Mechanistic study of hydrocarbon formation in photocatalytic CO₂ reduction over Ti-SBA-15

Ti-SBA-15 was exposed to illumination in the presence of different gas mixtures containing CO or CO₂, and H₂O or H₂, in order to clarify the route to hydrocarbon formation in photocatalytic CO₂ reduction over this photocatalyst. A mixture of CO and H₂O led to the highest quantities of CH₄, C₂H₄, and C₂H₆ after 7h of reaction, whereas a mixture of CO₂ and H₂ lead to the lowest production rate of these products. H₂O has been identified as more efficient in activation of CO and CO₂ than H₂. CH₃OH was not detected as significant product, and when fed to the catalyst, did not yield extensive product formation. Formaldehyde was found very reactive over the catalytic system, yielding a product distribution (C₁–C₂) of similar nature as obtained by CO activation. Finally, backward reactions, i.e., oxidation of hydrocarbon products into CO or CO₂, were found significant.

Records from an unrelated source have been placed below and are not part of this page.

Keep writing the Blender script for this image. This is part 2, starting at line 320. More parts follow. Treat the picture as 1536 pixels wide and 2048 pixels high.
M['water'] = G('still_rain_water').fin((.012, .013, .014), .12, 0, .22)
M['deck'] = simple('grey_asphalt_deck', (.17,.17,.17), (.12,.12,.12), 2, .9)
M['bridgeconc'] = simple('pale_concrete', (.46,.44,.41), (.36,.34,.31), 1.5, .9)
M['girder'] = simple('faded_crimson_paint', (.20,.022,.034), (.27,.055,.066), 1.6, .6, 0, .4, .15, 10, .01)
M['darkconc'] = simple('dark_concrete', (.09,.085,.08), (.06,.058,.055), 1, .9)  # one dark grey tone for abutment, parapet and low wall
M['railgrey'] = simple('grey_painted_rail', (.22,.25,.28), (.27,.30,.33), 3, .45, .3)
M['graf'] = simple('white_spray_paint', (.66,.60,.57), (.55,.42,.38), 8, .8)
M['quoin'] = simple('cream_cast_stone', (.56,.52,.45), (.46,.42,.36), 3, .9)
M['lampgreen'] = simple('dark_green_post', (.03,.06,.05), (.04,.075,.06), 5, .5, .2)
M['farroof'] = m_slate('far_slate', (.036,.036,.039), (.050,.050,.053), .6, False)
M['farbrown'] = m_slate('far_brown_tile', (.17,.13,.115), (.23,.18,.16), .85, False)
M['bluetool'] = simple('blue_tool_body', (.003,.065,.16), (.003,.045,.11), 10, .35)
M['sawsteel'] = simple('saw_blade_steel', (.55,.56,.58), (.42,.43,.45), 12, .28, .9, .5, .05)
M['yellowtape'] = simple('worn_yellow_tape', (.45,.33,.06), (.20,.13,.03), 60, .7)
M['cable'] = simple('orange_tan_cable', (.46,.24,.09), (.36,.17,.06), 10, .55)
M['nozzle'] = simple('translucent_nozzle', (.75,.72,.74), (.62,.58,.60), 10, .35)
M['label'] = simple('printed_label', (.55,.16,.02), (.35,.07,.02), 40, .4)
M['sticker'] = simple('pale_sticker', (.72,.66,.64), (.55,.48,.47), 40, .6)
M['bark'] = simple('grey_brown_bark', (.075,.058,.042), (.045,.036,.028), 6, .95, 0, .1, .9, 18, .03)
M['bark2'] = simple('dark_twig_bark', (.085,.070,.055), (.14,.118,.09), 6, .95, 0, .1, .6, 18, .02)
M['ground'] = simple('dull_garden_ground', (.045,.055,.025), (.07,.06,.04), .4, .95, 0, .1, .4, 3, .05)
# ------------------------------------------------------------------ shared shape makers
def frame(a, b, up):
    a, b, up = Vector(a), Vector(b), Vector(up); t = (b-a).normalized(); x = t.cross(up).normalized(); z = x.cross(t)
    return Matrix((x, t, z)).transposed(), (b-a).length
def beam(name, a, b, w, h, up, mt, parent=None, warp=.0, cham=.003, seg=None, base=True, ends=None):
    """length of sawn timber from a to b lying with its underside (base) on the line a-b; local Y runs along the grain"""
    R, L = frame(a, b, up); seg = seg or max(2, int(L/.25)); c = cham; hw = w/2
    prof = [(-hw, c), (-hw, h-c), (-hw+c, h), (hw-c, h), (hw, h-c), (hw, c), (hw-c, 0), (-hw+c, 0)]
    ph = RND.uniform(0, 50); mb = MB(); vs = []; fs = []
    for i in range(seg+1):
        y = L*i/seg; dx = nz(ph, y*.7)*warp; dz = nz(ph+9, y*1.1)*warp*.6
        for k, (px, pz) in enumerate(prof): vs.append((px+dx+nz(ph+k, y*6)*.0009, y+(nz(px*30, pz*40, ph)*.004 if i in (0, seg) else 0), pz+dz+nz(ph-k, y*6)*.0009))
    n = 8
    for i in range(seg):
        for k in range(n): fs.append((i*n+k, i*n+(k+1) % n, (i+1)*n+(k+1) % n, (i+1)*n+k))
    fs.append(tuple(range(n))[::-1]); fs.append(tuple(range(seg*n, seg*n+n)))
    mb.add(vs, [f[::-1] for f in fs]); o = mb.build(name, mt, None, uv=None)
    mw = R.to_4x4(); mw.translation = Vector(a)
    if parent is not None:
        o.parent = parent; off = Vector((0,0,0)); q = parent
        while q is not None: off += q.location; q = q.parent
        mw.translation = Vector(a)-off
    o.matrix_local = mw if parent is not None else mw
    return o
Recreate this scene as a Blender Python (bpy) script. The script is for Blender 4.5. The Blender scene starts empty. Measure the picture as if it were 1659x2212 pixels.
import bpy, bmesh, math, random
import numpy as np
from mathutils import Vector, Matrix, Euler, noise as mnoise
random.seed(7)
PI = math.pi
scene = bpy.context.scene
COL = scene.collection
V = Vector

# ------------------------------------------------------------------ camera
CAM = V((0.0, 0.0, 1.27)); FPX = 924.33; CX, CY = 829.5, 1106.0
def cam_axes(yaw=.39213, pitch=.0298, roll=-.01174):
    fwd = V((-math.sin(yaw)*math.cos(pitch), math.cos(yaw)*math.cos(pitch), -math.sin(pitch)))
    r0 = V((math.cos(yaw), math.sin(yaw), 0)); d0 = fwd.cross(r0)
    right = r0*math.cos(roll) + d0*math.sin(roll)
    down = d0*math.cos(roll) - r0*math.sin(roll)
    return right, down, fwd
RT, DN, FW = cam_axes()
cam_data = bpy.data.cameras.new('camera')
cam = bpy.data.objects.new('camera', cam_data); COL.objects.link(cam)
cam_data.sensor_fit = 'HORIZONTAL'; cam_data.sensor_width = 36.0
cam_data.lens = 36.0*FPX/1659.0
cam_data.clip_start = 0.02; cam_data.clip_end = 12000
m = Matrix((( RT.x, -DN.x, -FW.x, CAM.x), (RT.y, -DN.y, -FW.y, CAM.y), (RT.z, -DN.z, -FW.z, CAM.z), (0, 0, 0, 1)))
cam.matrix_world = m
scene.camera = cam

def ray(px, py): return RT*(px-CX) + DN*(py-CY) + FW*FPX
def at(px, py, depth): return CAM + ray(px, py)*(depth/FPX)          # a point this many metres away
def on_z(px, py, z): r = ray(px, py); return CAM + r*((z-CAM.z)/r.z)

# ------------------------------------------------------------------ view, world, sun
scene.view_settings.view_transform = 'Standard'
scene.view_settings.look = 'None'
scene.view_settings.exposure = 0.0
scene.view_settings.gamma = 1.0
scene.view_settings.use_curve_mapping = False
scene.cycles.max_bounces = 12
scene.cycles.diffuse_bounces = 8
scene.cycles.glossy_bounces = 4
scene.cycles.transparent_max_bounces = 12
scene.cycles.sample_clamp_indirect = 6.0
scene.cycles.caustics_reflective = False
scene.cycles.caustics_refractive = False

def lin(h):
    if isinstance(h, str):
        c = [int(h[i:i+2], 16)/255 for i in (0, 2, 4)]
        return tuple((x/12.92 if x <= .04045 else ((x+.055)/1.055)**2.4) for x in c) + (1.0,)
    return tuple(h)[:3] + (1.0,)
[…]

Based on the experimental activity profiles, results indicated above, and available literature, a mechanism for photocatalytic CO₂ reduction is proposed involving the formation of CO in the initial stages, followed by consecutive formation of formaldehyde, which converts to CH₄, C₂H₄, and C₂H₆, presumably by reaction with photo-activated H₂O (OH radicals).